Overview
Six confronts the Ardent Oarsman on his water-bound platform despite her inability to swim, armed with Maude’s armor and her own hammer and chisel. The Oarsman weaponizes the basin with his oar, brutalizes Six, and admits to drinking a Diviner brought a week prior. Six dislodges her shroud in the struggle, stuns him with the sight of her eyes, and drives her chisel into his heart. As he dies, he declares the Diviners dead and collapses the platform, sending Six into the water.
Full Summary
As the duel begins, Benji, Maude, and Rory react with alarm to the revelation that Six cannot swim. Maude lashes out at the gargoyle, who flees in distress, but Benji insists on faith in Six and warns that losing the coin or inkwell in the basin would be irreversible. Rory centers his attention on Six, leaving the decision to proceed to her.
Six steels herself and returns Rory’s coin, choosing her familiar hammer and chisel as weapons. The gargoyle returns, contrite and devoted, bringing her hammer and chisel and vowing to carry her burdens as her squire. Maude arms Six further with her battle-axe but Six ultimately commits to her own tools. Rory privately offers a comforting story about a cynical knight who learns to believe, promising to dive in if she falls, and teasing a kiss after victory.
Six boards the chained boat, and the Ardent Oarsman hauls her across the basin to his platform. He proclaims that any aid from her companions will forfeit the challenge and her life, forcing Benji, Maude, the gargoyle, and an enraged Rory to hold back on the shore. The Oarsman taunts Six about her tools and the vanished Diviners, then dips the blade of his oar to unleash waves, wind, and hail, revealing the oar’s dual magic: teleportation when the handle touches water and violent hydromancy when the blade enters.
Amid crashing waves and a tilting platform, the Oarsman batters Six, knocking the wind from her and striking her head and hip. He seizes her, tears at her armor, bites her neck, and revels in the taste of Aisling’s spring water in her blood. While her companions wrestle with the urge to intervene, Six head-butts him free and demands to know about “the other one.” The Oarsman admits that every ten years a Diviner arrives, that he drinks the blood they carry, and that a Diviner came barely a week ago.
He smashes Six’s helmet, and the force tears away her shroud into the storm. Seeing her unshrouded eyes stuns the Oarsman into a brief stillness. Six lunges, closes the distance, and, after a violent clash, pins him and drives her chisel into his chest, striking his heart. Bleeding out, the Oarsman stares at her eyes in disbelief, says he did not think he could die, and confesses he took the recent Diviner into his castle and drank her.

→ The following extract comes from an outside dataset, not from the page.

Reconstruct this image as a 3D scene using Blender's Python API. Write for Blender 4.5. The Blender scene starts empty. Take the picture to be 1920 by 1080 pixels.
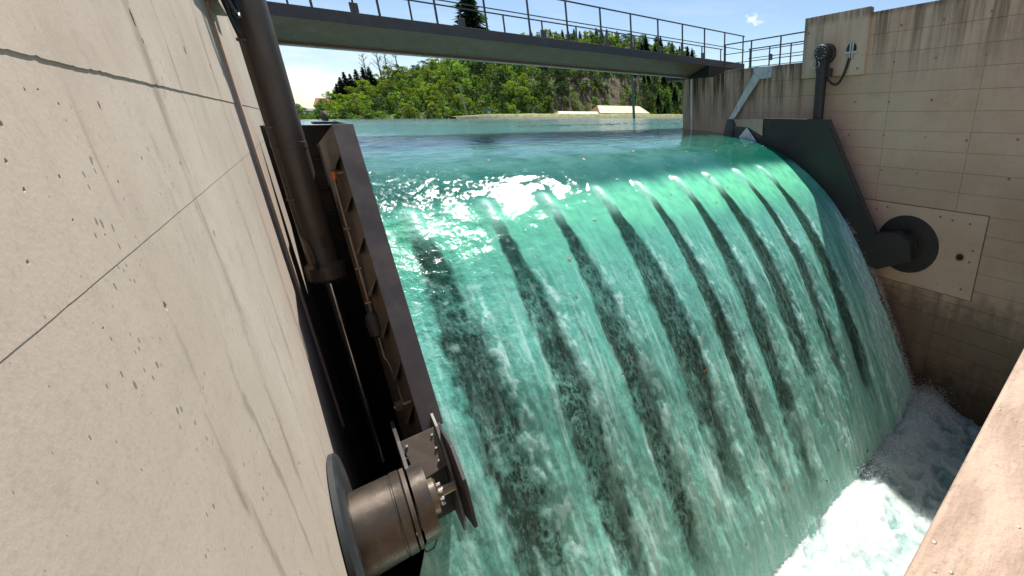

When Six demands the truth of the Diviners, he repeats that they are dead. With a final gasp—“And so are you”—the Oarsman slams his oar into the platform, splintering it beneath Six. She loses her footing, clings to her hammer and chisel as the structure collapses, and falls into the basin’s water.
Who Appears
- Six (Bartholomew) — protagonist/Diviner; fights the Ardent Oarsman on his platform, loses her shroud, wounds him mortally with hammer and chisel, and falls into the water.
- Rory Myndacious — knight/mentor; offers a motivating story and vow to rescue Six if she falls, restrains himself from intervening due to the duel’s terms.
- Maude — ally; equips Six with her armor and battle-axe, argues about swimming risk, helps hold Rory back.
- Benji — ally; urges faith in Six, warns about losing relics in the basin, helps restrain the gargoyle.
- The gargoyle — companion; initially flees after being shouted at, returns with Six’s hammer and chisel, vows to carry her weapons, is restrained from intervening.
- Ardent Oarsman — antagonist/Omen; manipulates water with his oar, bites Six, admits to drinking Diviners (including one from a week ago), is killed by Six’s chisel, and destroys the platform as he dies.
- The recent Diviner — victim; mentioned as arriving a week prior, taken to the castle and killed by the Oarsman.